Do you remember the screeching, nails-on-chalkboard moan of AOL Dial-up internet? It seems that these eldritch tones will finally be silenced next month.
“AOL routinely evaluates its products and services and has decided to discontinue Dial-up Internet. This service will no longer be available in AOL plans,” said a recent statement from the company. “As a result, on September 30, 2025 this service and the associated software, the AOL Dialer software and AOL Shield browser, which are optimized for older operating systems and dial-up internet connections, will be discontinued.”

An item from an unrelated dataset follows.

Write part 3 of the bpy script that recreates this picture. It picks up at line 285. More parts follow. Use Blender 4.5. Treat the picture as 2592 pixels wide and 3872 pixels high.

In an article about the announcement, The New York Times noted that many people have already abandoned dial-up internet for broadband. However, there was a time when AOL’s Dial-up reigned supreme. Its ear-curdling loading process gave AOL Instant Messenger users plenty of time to pick the perfect lyrics for their away messages (IYKYK).
Dial-up requires use of a standard telephone line to connect to the internet, according to Lenovo. It works by “dialing” a phone number provided by an internet service provider like AOL and establishing a connection through a modem. Broadband connections don’t require “calling” with each use, Purdue University explained. When a connection is made through a cable or digital subscriber line, it remains connected.
AOL celebrated its 40th birthday this May, though its roots go back to 1983, when Steve Case was hired at a company called Control Video, an online gaming system that connected to Atari 2600 users’ phone lines. First called Quantum Computer Services, the company became America Online in 1989, the same year Elwood Edwards was hired to record its now-iconic “You’ve Got Mail” greeting. Nearly a decade later Nora Ephron’s rom-com classic with Tom Hanks and Meg Ryan borrowed that for its title.

“In the early 1990s most Americans had little awareness of the internet, and no experience using it. America Online (AOL) brought the internet to a mass market through a vast and famously aggressive direct mailing campaign that sent free trial discs to millions of homes,” said the Smithsonian of AOL’s approach. Floppy disks and CDs could be found everywhere from Blockbuster stores to banks and packages of Omaha steaks.
By 1999, AOL had over 18 million subscribers – the biggest internet provider in the country – and it acquired MapQuest that year. Two years prior, AIM was launched.
While dial-up was easily accessed at a time when the public was just getting online, it could also be cumbersome. In homes with just one phone line, being on the internet meant that calls weren’t coming through when AIM or Ask Jeeves was in use. Dial-up internet also has slow speeds, and Lenovo said it isn’t ideal for gaming. Broadband doesn’t have that issue, and it is faster.
In 2000, America Online merged with Time Warner, at the time the biggest merger in history. It officially became known as AOL starting in 2006 and it cut ties with Time Warner in 2010. More changes came in the next decade, from AOL acquiring The Huffington Post to Verizon acquiring both AOL and Yahoo! AOL ended its instant messenger program in 2017.
With the end of AOL Dial-up, the company said that customers should not expect the change to “affect any other benefits,” in their plans.
U.S. Census Bureau data indicated that at around 163,000 households used dial-up as of 2023. According to Forbes, “some in rural areas with zero or limited broadband still rely on it.” While AOL isn’t offering dial-up after Sept. 30, some companies – such as NetZero – still do.